Circularity naturally emerged as part of these discussions, with Peter Bakker announcing that at COP30, WBCSD will launch the Global Circularity Protocol to help companies and governments embed circular models at scale. The task now is to make circularity the default logic of growth.
Evolving Finance for Scale
Financing is what makes this scale possible. From blended finance structures to SDG-linked bonds, the conversation has shifted from “is this viable?” to “how do we scale responsibly?”
Through the UNGC Forward Faster initiative, companies have already reported more than $31 billion in SDG-aligned investments across climate, gender equality, living wages, water resilience and sustainable finance. Mobilising finance in this way helps create innovative solutions that can transform entire value chains and systems.

From Promises to Proofs
With only 35% of SDGs on track and credible corporate transition plans remaining scarce, the urgency cannot be understated. With it, thankfully, comes hope, from the UNGC, WBCSD, Climate Nest, Action Speaks and all the participating organisations, sharing clear evidence of initiatives turning ambition into scalable action.

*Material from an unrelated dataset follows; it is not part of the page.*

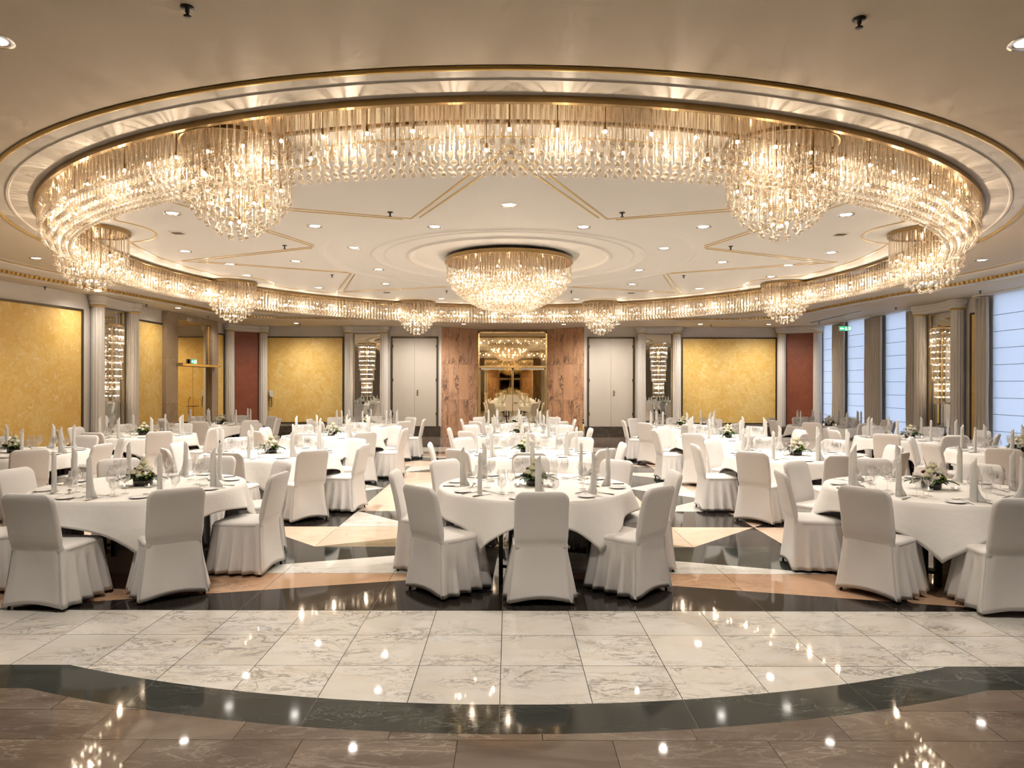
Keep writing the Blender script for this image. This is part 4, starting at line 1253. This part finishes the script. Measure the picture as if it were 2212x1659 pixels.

Data from the WBCSD Business Barometer validated the momentum: 91% of business leaders have maintained or increased net-zero transition investments over the past 12 months; 95% have maintained or increased short-term emissions targets, and 96% their long-term targets.
Peter Bakker’s closing words still echo:
“This is not the time to cut back. This is the time to lead. This is not a moral issue anymore. It’s a business imperative.”
And as Sanda Ojiambo reminded us, sustainability is not a trade-off between purpose and profit. It is the foundation of competitiveness, resilience, and growth.
Marketing case is clear and demanding urgent change and action. Kantar’s Brand Z data shows that sustainability perceptions can add up to 10% to the value of the world’s top 100 brands, representing a $600 billion opportunity for those who lead on sustainability.
That conviction, mixed with restless optimism, continues to resonate purposefully and relentlessly since New York. The problems are immense - but so is the momentum.